HER RESEARCH, SHE SAYS, revealed Vieira de Mello as a "Zelig-like character" who showed up as a broker and a rebuilder in almost every significant conflict from the early 1970s on, from Sudan to the Lebanon, from Bosnia to Kosovo, from Rwanda to Timor to Iraq. "I just had no idea he had so much to offer," she says, "mild-mannered, hot Sergio." She laughs; Vieira de Mello's charisma was described to her, before she met him, as a cross between James Bond and Bobby Kennedy, and as a young reporter outraged by what was happening in Bosnia, she got to see that charisma and its accompanying sharpness first-hand, even in the midst of what was a very bad situation for the UN.

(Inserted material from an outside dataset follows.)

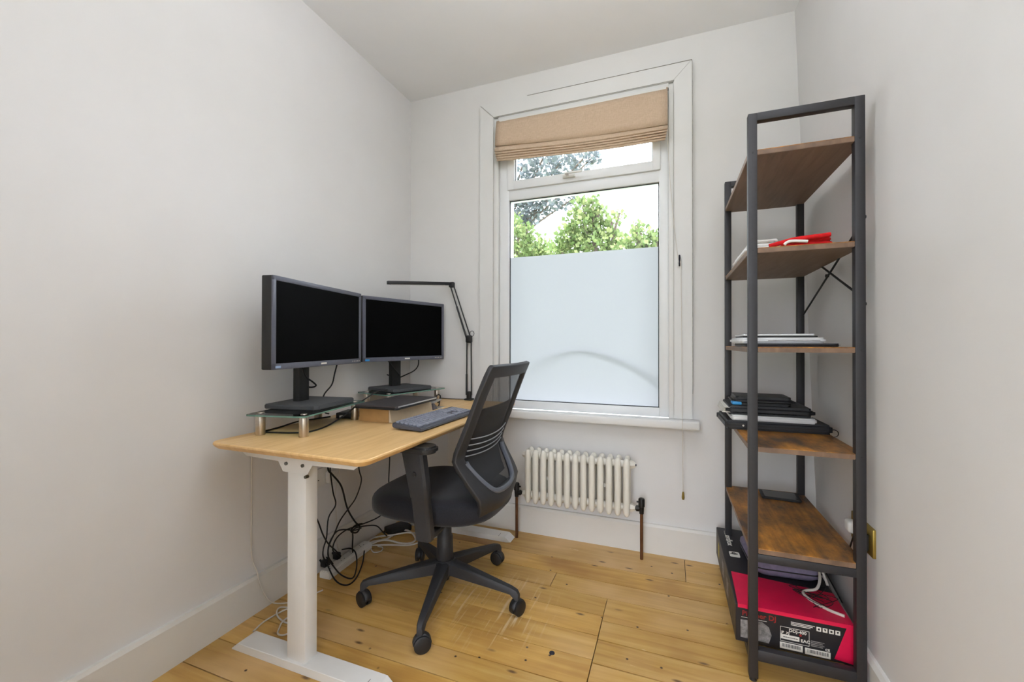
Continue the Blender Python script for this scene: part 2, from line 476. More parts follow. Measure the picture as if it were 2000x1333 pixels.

"You couldn't not get on with him," she says. "It's a little bit like what I love about Obama." These are rare people, Power says, adding, with a laugh, that she doesn't think Bertie Ahern is numbered among their ranks. "People who come along and just have such emotional intelligence. Even when they totally disagree with you, they have a way of naming where you're coming from, so that you feel totally seen, completely understood. And that was certainly a great gift, for a conciliator and a uniter." She feels certain that, had Vieira de Mello lived, he would have become secretary general of the UN. She also feels that his death was the day on which the war in Iraq was lost; that day, she says, marked a "turning point" in the war, with the beginning of attacks on civilians (the bombing of the Canal Hotel was the first suicide bomb on a civilian target).
How might things in Iraq have been different had Vieira de Mello lived? "I don't think Iraq would look an iota different," she says. "Not because he wasn't special, but because the catastrophe there was overdetermined. There were so many things done badly from the start that there was no panacea to Iraq by that time. He would have extracted from the situation whatever there was to be extracted, would have talked maybe to Iran, to Syria, but ultimately, the stakeholders had their own agenda. And it's going to take real resources to peel them away one by one."
Power has just finished work on her Vieira de Mello book - it bears the subtitle A Man For Dark Times,so the work she did for her Arendt biography does not seem to have been completely discarded - and she has plenty to consume her while she waits for its publication in February of next year.
For one, there's the run-up to another date next year; the presidential elections in November. Let's hear it straight-up: does Barack Obama have a chance of becoming president? "Here's the good news," Power says, in her best radio pundit's voice. "Barack Obama is going to be president of the United States. Whether it happens in 2008, as I hope it will, or 2012, or 2016 . . . I mean, this is a guy who's got every tool. He's eloquent, he's brilliant, he's handsome, he's empathetic, he's got all the goods. All he doesn't have is 10 years in Washington." That's all? "There are no skeletons with this guy," Power says. "He's clean. And if he loses the election, it won't be because he's black or because his middle name is Hussein."
Neither, Power's determined, will it be because his thinking on foreign policy is anything less than razor-sharp; it needs to be, she says. "Unfortunately, I don't think we have time to spare. I think it has to be now, not least because of the signal it would send abroad - that we have made a radical break with the past."